Hay una sentencia que sintetiza el aprendizaje político de Occidente, desde que se comenzó a pensar el poder como un asunto de origen humano: Todo poder tiende a corromper y el poder absoluto corrompe absolutamente. Esta contundente frase de Lord Acton –intelectual y político británico del siglo XIX– resumía una idea central: el ejercicio ético del poder político debe realizarse desde el control y la limitación constitucional. Pues, sin esa restricción ético legal, el que posee un poder ilimitado, va a buscar incrementar ese poderío por cualquier medio.
Si prestamos atención a la historia política del mundo, de Latinoamérica o del Perú del último siglo, ha ido adquiriendo importancia la idea de limitar el poder de los gobernantes. Sin embargo, los resultados han sido variados según las situaciones históricas y culturales específicas de cada país. Más allá de dichas experiencias concretas, en términos generales la importancia del poder político ha ido decreciendo, en la medida que la política ha sido eclipsada por la economía.
A lo largo del siglo XX, y, en lo que va del siglo XXI, hemos asistido a un proceso de acumulación creciente y sostenible del poder económico. Este poder ha superado –en la mayoría de países– la competencia de los estados y de los gobiernos. Así, asistimos a una concentración del poderío, a escala global, como nunca antes vista en la historia humana.

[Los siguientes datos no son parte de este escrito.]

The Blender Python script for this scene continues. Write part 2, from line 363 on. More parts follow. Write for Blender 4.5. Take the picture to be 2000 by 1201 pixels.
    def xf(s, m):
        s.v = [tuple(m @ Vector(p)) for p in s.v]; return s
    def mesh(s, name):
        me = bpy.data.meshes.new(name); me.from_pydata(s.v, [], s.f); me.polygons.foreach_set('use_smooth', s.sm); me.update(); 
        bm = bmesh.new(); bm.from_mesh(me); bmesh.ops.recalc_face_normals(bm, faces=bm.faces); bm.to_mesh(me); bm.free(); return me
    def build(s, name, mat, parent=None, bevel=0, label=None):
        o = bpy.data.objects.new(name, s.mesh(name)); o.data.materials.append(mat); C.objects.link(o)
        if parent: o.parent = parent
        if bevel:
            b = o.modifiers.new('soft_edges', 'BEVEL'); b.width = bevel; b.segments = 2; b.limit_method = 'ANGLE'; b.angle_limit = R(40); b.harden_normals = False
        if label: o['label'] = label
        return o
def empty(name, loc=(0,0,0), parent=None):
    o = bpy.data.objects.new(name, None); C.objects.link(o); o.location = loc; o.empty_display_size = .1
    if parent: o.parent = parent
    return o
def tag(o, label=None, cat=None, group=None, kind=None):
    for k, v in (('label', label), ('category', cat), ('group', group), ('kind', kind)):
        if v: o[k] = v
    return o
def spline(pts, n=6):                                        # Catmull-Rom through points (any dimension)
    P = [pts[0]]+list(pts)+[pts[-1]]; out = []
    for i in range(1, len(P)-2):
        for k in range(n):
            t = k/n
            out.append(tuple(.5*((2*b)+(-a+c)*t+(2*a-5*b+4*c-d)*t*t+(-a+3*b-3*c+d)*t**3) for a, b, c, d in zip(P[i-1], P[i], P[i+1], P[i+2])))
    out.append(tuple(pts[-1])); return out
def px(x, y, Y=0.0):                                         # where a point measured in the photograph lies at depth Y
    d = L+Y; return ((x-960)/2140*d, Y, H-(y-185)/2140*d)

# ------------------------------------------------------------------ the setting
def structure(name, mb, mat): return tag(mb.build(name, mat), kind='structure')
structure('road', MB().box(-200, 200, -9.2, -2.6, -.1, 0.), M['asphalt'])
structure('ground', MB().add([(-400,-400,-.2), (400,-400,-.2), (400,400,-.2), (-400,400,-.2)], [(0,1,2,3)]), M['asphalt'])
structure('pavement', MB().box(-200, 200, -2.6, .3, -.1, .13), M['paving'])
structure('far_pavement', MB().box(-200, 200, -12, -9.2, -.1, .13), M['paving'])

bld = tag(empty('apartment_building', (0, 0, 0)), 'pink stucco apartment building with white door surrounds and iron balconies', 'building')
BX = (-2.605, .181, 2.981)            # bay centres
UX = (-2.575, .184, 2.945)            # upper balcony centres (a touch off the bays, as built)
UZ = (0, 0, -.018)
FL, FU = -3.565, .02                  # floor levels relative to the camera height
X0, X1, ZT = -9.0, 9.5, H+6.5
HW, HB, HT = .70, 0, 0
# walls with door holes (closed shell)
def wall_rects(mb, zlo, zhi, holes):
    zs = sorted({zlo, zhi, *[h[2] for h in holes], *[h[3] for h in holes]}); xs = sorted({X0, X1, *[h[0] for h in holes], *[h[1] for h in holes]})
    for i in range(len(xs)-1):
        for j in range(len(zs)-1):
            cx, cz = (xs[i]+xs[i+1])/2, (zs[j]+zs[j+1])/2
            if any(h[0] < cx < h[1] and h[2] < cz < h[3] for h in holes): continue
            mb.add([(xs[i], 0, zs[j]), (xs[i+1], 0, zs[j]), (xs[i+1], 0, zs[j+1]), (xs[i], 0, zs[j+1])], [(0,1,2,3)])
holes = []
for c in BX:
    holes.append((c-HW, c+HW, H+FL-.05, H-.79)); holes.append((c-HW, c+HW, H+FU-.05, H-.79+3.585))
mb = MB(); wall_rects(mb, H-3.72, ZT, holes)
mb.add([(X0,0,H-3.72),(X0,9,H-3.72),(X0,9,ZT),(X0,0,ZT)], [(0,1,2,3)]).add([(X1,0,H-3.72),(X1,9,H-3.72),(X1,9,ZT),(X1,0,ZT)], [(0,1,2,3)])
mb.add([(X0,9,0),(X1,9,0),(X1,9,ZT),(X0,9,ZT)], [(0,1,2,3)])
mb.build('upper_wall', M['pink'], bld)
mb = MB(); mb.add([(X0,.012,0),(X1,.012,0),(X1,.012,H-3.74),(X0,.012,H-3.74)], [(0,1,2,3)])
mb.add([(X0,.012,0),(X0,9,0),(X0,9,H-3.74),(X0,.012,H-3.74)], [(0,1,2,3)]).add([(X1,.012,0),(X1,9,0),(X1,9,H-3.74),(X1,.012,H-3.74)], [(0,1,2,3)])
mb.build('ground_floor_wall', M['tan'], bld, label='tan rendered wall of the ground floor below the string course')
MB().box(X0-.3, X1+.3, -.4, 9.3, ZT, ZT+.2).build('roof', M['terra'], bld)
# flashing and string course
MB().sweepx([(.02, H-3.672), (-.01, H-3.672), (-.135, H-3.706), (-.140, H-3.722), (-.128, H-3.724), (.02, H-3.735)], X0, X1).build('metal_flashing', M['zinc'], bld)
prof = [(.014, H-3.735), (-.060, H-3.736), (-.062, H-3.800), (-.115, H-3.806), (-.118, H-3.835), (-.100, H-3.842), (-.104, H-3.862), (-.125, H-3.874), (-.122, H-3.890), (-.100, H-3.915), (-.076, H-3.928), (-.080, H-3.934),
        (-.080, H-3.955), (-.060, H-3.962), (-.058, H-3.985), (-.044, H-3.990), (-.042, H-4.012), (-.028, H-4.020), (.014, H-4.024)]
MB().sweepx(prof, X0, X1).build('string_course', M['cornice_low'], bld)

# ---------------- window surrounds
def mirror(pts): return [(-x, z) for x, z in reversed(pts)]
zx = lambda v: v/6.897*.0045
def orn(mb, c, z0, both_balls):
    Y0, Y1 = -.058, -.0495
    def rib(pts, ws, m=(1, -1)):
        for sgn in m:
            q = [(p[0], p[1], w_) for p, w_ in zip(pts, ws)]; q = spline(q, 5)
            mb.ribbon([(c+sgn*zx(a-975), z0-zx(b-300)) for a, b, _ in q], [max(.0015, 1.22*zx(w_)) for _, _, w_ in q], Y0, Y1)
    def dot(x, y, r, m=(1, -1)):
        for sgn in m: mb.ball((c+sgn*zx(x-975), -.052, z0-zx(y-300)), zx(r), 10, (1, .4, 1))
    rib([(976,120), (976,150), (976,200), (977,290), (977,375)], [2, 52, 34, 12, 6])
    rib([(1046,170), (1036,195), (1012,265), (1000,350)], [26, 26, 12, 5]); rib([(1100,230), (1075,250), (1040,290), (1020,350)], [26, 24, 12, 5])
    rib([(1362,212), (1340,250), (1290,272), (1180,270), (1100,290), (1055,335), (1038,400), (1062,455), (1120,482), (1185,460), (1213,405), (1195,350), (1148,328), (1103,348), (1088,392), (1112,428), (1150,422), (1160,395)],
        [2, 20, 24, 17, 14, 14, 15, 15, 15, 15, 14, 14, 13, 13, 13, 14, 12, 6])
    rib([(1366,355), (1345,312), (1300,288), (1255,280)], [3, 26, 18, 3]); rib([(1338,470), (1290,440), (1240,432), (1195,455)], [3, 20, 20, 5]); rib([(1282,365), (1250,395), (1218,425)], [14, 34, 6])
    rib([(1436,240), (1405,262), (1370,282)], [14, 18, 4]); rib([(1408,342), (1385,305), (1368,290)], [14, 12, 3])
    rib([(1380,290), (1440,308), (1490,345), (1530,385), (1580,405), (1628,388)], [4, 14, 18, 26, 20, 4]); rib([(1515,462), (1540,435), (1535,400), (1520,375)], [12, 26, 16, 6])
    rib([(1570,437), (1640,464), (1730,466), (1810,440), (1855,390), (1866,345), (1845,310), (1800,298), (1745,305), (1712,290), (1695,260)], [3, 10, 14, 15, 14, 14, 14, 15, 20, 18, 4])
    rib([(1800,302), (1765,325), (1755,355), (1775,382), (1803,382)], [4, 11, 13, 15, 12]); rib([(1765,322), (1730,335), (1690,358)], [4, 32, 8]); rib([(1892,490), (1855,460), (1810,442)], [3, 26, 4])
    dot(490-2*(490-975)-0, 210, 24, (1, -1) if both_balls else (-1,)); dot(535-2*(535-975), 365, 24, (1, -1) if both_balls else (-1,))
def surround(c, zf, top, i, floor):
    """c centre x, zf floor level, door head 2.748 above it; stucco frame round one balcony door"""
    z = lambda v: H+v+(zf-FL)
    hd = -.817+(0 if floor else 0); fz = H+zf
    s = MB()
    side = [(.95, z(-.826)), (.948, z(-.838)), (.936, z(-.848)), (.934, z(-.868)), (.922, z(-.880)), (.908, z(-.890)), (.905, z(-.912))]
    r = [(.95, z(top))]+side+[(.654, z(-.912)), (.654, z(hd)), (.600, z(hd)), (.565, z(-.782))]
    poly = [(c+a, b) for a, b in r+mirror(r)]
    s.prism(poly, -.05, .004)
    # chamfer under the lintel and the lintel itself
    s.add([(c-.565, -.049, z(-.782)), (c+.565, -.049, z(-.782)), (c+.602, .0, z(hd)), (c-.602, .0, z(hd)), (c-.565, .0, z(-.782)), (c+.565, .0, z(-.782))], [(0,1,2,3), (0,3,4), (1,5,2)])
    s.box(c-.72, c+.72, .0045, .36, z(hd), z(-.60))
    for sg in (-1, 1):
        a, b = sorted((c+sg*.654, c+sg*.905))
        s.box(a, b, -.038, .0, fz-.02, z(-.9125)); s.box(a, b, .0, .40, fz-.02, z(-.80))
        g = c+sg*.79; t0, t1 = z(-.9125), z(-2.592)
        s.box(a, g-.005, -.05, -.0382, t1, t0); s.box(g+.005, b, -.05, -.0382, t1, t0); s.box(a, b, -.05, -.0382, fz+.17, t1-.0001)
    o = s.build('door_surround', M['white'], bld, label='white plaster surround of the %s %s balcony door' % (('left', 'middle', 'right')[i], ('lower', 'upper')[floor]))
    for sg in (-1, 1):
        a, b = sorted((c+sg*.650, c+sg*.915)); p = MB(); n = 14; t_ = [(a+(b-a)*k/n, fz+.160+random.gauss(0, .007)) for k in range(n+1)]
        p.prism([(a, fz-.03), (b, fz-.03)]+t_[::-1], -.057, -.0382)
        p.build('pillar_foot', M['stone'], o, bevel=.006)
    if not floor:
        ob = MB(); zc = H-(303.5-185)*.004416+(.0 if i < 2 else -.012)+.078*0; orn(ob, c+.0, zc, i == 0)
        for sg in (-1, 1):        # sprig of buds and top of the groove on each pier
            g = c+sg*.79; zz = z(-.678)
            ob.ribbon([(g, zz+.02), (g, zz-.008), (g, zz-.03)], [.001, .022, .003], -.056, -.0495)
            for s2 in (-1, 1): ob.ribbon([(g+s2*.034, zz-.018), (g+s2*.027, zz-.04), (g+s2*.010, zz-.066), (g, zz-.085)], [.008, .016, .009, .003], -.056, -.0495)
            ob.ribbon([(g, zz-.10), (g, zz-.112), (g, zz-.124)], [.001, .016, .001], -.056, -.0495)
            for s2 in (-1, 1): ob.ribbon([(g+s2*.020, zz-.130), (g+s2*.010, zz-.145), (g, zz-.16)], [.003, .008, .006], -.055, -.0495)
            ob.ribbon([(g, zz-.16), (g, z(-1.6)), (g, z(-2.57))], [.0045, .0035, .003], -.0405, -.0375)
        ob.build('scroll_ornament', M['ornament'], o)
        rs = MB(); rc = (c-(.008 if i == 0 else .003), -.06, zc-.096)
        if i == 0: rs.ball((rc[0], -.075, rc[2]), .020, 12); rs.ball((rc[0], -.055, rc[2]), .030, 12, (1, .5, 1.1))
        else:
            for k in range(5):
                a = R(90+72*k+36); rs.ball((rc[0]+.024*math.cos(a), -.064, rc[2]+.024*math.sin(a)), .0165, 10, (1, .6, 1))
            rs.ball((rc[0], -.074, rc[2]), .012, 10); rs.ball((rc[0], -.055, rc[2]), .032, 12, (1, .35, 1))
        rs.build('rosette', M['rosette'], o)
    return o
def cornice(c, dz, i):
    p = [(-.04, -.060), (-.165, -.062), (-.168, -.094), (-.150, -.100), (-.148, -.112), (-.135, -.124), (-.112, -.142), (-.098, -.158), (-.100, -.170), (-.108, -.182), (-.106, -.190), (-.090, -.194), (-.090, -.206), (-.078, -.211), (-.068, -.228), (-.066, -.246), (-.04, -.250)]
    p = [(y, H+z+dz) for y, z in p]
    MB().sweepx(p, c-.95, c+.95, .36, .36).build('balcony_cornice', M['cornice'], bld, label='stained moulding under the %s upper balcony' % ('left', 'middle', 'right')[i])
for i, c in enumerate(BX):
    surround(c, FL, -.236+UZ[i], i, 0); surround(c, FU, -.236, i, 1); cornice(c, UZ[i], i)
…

¿Por qué la acumulación desmedida e ilimitada del poder económico es tan peligrosa para la ética pública de un país o del mundo? Es evidente que el poder económico se materializa en la influencia que tiene el dinero sobre todos los asuntos humanos. El dinero, sin duda, es un valioso medio de cambio, que permite la articulación –indeterminada y extensa– de las diversas cadenas de producción y de consumo en una sociedad. Sin embargo, la acumulación del poder económico, traducido en acumulación de capital, puede desbordar las propias estructuras políticas y jurídicas de un estado o de los sistemas políticos supranacionales.
Así, el poder económico desbordado, subordina al poder político. Lo usa para incidir en una mayor acumulación de capital, llegando, incluso, a apostar abiertamente por el autoritarismo o por el delito. A ese respecto, el sociólogo norteamericano, Edwin Sutherland, en su investigación Delincuencia de cuello blanco (1949), llegó a observar que era una práctica aceptada entre los líderes de grandes corporaciones utilizar medios delincuenciales para ver acrecentada su fortuna. Asimismo, el investigador francés Nicos Poulantzas, en su ensayo Fascismo y Dictadura (1970), consideró que la democracia republicana puede llegar a constituirse en un obstáculo para la acumulación de poder económico.
Por ello, así como se han creado los mecanismos jurídicos de control sobre el aumento desmedido del poder político, es deseable que seamos capaces controlar los efectos públicos de la acumulación exponencial del poder económico, pues toda ambición desmedida es causa de corrupción. La “riqueza de las naciones” debe estar al servicio de los ciudadanos y no al servicio de la misma riqueza.